Guest Article by Jim Wetzel, Curator of the Delta Museum
There is no question that Delta’s first house was a log cabin. If you have ever visited the Delta County Museum, you are familiar with the mural which is painted on an exterior wall near the entrance to the museum. The mural depicts this log cabin, and is a reasonably accurate view of what the cabin looked like. The cabin was built by George W. Moody, and was captured on film in 1900 by photographer Francis M. Laycook.
That photograph, shown above, is part of our photo collection in our museum, and was the documentary evidence for the mural.

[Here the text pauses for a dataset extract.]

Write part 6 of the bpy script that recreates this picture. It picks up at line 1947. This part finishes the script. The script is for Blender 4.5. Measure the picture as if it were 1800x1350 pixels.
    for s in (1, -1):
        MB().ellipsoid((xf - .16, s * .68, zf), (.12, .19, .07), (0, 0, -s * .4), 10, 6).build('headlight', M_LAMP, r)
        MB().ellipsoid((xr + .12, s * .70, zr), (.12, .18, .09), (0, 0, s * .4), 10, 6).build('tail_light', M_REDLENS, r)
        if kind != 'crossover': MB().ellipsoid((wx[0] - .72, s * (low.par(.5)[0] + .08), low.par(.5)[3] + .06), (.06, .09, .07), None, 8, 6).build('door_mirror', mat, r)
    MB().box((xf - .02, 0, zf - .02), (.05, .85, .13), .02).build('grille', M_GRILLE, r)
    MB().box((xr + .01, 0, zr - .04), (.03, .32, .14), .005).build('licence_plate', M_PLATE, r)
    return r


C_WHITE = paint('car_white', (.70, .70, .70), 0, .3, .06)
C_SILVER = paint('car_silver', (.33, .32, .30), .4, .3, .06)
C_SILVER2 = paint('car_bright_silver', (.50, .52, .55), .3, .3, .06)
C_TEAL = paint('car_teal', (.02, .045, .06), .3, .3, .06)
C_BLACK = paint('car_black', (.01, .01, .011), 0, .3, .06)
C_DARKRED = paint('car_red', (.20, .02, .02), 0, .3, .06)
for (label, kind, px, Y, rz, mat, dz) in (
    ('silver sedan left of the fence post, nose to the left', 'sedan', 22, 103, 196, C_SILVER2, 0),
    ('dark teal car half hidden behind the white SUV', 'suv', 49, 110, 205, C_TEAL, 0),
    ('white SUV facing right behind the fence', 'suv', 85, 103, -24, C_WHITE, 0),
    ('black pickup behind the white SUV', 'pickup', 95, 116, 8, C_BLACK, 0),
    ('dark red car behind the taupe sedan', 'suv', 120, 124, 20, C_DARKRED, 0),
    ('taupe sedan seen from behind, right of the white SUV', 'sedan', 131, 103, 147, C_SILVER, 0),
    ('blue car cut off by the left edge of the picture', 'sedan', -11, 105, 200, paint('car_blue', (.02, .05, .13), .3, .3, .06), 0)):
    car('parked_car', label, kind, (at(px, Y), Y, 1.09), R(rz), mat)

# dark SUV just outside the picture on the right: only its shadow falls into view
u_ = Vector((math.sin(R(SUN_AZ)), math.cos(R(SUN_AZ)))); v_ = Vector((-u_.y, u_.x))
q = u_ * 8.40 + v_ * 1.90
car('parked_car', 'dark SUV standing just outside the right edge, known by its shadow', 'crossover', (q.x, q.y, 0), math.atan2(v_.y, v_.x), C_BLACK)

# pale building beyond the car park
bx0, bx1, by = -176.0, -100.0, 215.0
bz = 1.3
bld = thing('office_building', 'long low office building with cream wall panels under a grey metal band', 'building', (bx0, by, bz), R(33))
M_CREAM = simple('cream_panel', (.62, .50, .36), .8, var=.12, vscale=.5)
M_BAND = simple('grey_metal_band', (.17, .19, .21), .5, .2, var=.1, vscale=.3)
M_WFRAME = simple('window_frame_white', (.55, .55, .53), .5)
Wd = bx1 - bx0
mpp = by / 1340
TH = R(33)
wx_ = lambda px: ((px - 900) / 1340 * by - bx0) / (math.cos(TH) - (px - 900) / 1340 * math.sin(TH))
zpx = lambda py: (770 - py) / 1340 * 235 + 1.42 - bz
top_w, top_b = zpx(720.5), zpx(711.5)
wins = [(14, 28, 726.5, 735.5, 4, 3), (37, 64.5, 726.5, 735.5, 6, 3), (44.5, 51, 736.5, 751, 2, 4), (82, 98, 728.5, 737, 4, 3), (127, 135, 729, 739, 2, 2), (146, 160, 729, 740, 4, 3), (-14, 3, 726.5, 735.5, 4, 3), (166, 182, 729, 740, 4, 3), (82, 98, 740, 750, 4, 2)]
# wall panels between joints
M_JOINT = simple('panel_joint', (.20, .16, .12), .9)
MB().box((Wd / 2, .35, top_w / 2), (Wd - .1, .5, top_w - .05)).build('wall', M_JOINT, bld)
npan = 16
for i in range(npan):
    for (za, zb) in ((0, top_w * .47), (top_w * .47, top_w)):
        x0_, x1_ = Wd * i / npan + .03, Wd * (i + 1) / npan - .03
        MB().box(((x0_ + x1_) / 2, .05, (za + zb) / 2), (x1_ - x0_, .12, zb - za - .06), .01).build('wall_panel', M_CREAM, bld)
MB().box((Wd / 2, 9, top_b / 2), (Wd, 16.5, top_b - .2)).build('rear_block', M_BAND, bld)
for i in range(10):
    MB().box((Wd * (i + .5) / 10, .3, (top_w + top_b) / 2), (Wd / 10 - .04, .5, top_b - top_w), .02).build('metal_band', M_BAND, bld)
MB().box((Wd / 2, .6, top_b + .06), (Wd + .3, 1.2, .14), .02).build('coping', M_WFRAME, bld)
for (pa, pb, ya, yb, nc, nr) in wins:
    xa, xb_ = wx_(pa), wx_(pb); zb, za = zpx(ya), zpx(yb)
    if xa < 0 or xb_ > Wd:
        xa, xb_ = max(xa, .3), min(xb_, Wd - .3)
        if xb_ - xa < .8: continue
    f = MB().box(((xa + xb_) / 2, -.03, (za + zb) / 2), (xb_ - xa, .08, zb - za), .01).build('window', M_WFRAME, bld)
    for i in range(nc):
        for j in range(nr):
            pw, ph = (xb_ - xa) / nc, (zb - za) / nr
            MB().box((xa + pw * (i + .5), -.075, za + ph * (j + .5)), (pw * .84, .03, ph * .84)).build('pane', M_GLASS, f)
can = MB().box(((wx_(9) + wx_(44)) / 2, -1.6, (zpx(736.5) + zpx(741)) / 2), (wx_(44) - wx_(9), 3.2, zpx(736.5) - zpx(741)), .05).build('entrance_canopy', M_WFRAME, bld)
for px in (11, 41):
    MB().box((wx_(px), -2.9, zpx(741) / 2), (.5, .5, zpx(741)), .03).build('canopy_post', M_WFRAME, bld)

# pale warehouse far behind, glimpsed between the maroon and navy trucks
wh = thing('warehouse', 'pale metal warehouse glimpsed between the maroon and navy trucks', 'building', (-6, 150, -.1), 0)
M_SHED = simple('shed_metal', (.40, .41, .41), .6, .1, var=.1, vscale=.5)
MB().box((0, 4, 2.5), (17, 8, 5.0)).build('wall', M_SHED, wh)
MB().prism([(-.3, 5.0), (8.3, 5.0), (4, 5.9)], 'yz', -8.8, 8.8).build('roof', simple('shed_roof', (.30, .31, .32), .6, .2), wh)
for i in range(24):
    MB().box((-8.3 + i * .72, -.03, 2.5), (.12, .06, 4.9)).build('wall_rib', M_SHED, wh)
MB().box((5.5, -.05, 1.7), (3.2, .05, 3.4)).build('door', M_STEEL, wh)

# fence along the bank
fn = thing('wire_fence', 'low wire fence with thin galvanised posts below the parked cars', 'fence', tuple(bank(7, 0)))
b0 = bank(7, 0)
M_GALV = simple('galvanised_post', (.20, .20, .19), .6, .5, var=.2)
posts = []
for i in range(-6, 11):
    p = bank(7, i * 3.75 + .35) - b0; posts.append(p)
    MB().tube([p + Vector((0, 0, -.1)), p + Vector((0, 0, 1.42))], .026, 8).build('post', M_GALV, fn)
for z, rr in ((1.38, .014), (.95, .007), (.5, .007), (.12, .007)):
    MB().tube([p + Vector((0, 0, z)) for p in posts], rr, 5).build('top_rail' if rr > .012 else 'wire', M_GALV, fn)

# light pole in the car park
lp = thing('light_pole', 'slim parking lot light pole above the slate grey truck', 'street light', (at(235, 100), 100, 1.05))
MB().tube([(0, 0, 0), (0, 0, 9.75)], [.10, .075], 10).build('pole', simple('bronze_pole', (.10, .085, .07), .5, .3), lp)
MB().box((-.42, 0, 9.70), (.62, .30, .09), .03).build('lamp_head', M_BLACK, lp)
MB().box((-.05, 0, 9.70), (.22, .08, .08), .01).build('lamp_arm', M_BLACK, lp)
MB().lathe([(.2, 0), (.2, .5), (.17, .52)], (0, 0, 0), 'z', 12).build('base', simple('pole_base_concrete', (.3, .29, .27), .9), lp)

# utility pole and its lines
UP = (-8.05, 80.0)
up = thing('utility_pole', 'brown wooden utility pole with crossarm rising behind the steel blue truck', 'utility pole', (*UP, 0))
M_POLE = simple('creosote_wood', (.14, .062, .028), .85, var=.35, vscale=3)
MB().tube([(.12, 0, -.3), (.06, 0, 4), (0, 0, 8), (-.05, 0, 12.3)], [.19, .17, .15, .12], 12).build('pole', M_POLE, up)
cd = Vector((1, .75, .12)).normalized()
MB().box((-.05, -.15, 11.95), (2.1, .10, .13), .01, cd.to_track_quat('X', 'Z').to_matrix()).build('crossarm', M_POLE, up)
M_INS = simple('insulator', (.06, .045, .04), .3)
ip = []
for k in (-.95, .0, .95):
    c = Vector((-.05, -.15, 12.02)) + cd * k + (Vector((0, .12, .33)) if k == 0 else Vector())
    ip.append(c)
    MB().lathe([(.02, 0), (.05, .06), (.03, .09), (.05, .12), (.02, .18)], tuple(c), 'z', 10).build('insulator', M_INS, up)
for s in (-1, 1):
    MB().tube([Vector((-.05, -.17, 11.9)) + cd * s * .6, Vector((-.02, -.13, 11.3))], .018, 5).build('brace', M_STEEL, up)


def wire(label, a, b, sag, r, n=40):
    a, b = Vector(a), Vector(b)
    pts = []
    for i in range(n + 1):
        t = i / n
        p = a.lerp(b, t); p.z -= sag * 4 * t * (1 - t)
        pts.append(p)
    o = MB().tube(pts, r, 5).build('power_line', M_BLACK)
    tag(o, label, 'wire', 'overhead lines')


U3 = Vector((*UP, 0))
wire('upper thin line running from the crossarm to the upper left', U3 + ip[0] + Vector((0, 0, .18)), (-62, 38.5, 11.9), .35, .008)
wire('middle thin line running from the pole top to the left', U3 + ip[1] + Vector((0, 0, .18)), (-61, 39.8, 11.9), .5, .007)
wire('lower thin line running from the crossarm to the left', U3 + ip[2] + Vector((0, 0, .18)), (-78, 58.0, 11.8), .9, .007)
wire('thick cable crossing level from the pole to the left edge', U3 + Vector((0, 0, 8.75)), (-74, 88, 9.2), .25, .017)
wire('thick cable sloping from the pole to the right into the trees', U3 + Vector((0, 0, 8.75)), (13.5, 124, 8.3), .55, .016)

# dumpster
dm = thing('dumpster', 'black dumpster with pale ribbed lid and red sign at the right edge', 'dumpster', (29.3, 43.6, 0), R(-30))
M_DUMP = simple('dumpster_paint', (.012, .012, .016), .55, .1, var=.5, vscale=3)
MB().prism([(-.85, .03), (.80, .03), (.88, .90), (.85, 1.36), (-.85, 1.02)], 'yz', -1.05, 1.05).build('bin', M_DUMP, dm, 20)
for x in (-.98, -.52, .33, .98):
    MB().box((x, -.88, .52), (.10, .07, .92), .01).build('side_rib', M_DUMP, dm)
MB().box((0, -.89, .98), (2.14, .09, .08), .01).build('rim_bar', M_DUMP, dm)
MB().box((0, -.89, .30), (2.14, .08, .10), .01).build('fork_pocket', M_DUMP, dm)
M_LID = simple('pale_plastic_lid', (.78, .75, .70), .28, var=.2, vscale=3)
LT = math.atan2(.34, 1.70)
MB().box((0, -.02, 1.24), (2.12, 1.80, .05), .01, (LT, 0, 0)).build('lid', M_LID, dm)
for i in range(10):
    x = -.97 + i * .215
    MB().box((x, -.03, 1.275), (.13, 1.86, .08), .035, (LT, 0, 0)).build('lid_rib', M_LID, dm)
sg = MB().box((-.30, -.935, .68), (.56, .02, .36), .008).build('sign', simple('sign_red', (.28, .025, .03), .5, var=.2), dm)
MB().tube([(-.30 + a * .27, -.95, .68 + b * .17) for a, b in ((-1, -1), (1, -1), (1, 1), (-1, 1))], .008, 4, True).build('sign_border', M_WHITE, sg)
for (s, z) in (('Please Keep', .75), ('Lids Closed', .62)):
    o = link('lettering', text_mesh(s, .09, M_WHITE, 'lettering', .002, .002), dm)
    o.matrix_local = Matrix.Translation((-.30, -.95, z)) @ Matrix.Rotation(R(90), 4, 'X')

Not too long ago, I was given a copy of a hand-written letter by Ben Laycock, and he had titled it: Retrospect’s by Laycock – The First House in Delta. The letter is not dated, so it is not possible to determine when it was written, but it details his effort to determine the earliest house from testimony from some of our earliest settlers, one of which was Moody, himself.
The cabin was located “just west and north of what is now the West end of the original Second Street.” We always tell the story here in the museum that it stood near the sugar factory silos. Laycock noted that the cabin “was torn down shortly after the sugar factory was built.” The factory was built in 1921, but the silos did not appear until the 1960s, and the factory complex almost surrounded the silos on three sides. Suffice it to say that the cabin stood “near” the factory.
George Moody came in before the area was legally open for settlement. He was single, and “not menacled by any wife or children” according to Laycock. He further states that Moody completed his cabin in late 1881 but abandoned it for the first winter and “sought refuge with the soldiers on the brow of California mesa” by working in their kitchen.
Our museum version reads a little different, for we heard that the soldiers from Fort Crawford had arrested him and put him in their brig until the area was open for settlement (September 3, 1881), after which he returned to his cabin to complete it. I have read other sources which describe a U.S. cavalry encampment on California Mesa, so that part is accurate, but whether Moody was on the mesa or in the fort, or both, is not verified.
There will always be confusion over the spelling of the Laycook / Laycock name. The genealogically derived name is Laycook. At some point in Ben Laycook’s early adult years, he changed his name to Laycock. We have no evidence that this was done legally – through the courts – but he changed it prior to his first marriage. He was married five times. If that isn’t confusing enough, his father, Francis M. Laycook, was married three times, with Benjamin Levi Laycook the offspring of his third wife. Ben was one of twelve siblings of the three marriages (8-1-3). Once Ben changed the spelling of his last name, the change has continued through his lineage.